Não valeu o convite, mas alimentou-me as memórias. Memórias que passo. Memórias às quais me agarro sempre que me sinto a sufocar por um olhar o Sporting como um campo de batalha. Mais do que romantismo isto é, para mim, a tábua de salvação. Hoje. Sempre. Quanto o barulho parece ensurdecedor, desligo o telefone com wi-fi, desligo o computador, desligo a televisão esperta, atiro o comando para o raio que o parta. Mudo de sala. E lá está ela, sem comando, ecrã com a curva para fora, sinal vindo de uma antena manhosa, apenas dois canais.
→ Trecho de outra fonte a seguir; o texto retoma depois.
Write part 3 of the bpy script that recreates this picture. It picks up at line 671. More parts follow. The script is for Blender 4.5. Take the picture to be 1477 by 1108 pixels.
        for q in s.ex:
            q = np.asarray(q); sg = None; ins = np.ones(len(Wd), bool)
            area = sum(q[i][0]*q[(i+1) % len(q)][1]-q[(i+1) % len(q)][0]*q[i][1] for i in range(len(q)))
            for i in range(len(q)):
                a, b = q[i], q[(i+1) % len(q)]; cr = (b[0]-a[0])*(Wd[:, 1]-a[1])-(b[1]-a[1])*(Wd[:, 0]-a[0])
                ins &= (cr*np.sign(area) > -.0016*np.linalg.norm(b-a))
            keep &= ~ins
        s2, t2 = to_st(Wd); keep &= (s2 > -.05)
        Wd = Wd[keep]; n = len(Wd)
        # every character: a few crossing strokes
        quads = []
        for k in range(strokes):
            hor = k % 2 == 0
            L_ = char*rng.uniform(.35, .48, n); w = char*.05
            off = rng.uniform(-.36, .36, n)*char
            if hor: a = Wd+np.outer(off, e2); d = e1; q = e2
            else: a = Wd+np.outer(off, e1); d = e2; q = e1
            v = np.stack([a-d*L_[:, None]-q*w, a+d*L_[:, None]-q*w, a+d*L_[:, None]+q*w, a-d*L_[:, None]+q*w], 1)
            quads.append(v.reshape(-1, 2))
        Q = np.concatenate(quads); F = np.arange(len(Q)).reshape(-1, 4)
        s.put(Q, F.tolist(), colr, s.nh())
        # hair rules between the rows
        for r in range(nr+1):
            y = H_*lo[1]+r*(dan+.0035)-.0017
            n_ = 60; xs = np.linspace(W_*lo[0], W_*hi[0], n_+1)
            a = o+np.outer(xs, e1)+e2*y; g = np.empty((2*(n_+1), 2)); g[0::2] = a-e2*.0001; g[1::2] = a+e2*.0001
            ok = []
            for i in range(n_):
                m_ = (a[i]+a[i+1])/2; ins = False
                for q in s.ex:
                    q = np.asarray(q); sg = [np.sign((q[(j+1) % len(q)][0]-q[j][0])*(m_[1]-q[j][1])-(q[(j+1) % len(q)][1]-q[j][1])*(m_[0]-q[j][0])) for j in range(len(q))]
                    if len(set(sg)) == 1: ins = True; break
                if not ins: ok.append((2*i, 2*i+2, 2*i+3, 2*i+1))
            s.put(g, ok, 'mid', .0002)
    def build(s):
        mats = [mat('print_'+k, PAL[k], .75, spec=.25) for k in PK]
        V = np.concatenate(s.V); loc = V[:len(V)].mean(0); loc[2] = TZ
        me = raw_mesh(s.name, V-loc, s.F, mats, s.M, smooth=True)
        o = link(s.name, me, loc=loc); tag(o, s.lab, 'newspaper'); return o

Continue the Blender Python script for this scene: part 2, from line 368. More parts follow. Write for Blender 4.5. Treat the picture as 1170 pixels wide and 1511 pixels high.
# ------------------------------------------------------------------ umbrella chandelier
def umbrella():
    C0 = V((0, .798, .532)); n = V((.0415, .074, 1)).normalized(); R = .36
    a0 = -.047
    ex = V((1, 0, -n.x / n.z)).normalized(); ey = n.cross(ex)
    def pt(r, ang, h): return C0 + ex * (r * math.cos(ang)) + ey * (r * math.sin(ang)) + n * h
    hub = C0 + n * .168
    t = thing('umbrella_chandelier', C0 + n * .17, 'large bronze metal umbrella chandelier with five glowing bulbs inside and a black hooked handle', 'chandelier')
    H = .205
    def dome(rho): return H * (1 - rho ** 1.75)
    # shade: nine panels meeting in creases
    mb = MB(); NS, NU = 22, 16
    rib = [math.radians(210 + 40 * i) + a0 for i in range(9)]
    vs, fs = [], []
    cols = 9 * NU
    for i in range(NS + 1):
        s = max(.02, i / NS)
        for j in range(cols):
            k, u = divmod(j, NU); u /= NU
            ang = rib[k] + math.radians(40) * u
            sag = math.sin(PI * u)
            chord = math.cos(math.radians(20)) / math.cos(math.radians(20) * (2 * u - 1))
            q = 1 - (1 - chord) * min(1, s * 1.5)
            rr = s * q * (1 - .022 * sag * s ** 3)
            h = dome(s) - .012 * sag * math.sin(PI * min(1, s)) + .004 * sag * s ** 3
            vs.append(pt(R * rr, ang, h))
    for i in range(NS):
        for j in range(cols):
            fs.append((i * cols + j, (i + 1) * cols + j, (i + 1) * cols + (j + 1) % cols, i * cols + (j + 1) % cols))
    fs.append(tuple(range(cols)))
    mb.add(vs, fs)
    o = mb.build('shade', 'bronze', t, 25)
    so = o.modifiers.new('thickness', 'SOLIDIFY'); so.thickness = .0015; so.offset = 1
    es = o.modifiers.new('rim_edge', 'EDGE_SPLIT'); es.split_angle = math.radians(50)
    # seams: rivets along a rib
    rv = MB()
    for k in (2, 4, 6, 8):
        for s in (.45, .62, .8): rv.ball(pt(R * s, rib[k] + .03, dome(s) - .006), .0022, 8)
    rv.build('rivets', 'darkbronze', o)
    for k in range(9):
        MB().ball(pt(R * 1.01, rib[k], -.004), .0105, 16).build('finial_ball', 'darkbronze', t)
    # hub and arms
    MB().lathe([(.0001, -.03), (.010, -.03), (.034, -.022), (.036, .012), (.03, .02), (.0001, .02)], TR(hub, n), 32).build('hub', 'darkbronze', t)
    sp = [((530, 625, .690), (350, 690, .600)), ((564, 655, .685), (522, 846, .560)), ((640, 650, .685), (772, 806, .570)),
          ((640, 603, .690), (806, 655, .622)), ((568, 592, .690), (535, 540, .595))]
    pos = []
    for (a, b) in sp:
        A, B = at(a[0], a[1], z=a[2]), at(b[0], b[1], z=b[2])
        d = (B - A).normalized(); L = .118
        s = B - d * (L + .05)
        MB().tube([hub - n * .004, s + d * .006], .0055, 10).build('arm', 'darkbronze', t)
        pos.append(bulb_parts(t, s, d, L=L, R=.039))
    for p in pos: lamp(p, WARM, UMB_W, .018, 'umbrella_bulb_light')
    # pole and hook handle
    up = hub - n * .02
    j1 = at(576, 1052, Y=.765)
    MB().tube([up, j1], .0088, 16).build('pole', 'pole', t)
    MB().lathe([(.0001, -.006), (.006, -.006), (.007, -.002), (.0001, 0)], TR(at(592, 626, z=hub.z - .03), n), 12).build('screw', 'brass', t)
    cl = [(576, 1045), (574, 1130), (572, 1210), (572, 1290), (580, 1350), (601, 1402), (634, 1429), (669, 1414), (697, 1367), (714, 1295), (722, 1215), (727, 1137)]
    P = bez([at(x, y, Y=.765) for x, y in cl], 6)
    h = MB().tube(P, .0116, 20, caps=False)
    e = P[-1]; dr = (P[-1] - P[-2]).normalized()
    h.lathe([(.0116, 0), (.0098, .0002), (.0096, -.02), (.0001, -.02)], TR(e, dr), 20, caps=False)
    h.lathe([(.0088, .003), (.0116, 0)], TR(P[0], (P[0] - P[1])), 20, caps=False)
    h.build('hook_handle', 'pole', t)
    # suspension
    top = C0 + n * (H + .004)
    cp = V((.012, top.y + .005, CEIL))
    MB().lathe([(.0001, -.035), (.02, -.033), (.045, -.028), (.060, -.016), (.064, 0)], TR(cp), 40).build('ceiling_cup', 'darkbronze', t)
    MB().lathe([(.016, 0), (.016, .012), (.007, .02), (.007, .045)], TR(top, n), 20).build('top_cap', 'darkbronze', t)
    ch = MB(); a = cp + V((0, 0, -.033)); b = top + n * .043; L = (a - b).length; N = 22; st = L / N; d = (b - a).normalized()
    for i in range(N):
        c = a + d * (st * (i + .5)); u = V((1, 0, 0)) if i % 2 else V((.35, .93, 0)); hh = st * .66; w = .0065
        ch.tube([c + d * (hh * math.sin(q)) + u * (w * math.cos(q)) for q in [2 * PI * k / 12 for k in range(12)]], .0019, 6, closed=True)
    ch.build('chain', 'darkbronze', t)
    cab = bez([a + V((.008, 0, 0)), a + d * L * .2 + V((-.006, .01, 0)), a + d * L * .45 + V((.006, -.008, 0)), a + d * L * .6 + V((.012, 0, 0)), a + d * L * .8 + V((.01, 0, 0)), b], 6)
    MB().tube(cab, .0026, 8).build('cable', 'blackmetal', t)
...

Ligo-lhe um Spectrum, depois um Amiga500, para ajudar a passar a semana. E espero pelo sábado de manhã. A minha mãe foi à praça e vai trazer-me uma saquilada de bisciotos com gluten. O meu pai vai ter que esperar, até pôr a rodar um vinil que alterna entre o Zeca, a Lena d’água ou o Comanchero. Puxo o meu irmão para o meu lado e, juntos, ensaiamos aquilo que jamais percebemos ser uma espécie “aulas de canto para aplicar na bancada”.

Ao ritmo do Pedro Malagueta, cantamos que “lá em cima, há planetas sem fim”. E quando regressamos à terra, há uma campainha a tocar chamando-nos para ir para a rua e dando início a dois dias em que somos jogadores do Sporting a raspar joelhos no alcatrão, em que pedalamos furiosamente com camisolas listadas feitas pela avó ou patinamos sem rodas com sticks de madeira prensada acertando na bola que aparece. Dois dias que só terminam com o Domingo Desportivo, espaço onde se fala de futebol e onde tens que esperar uma eternidade para saber qualquer coisas das modalidades.

Este é um pedaço do meu Sporting. Aquele que me protege. Aquele que protejo. Aquele que, enquanto pai, quero que seja o da minha filha, mesmo que adaptado a uma versão 2.0. O meu Sporting, com sabor a bolas de berlim e a pastilhas de alcatrão. E tu, ainda te lembras a que sabe o teu Sporting?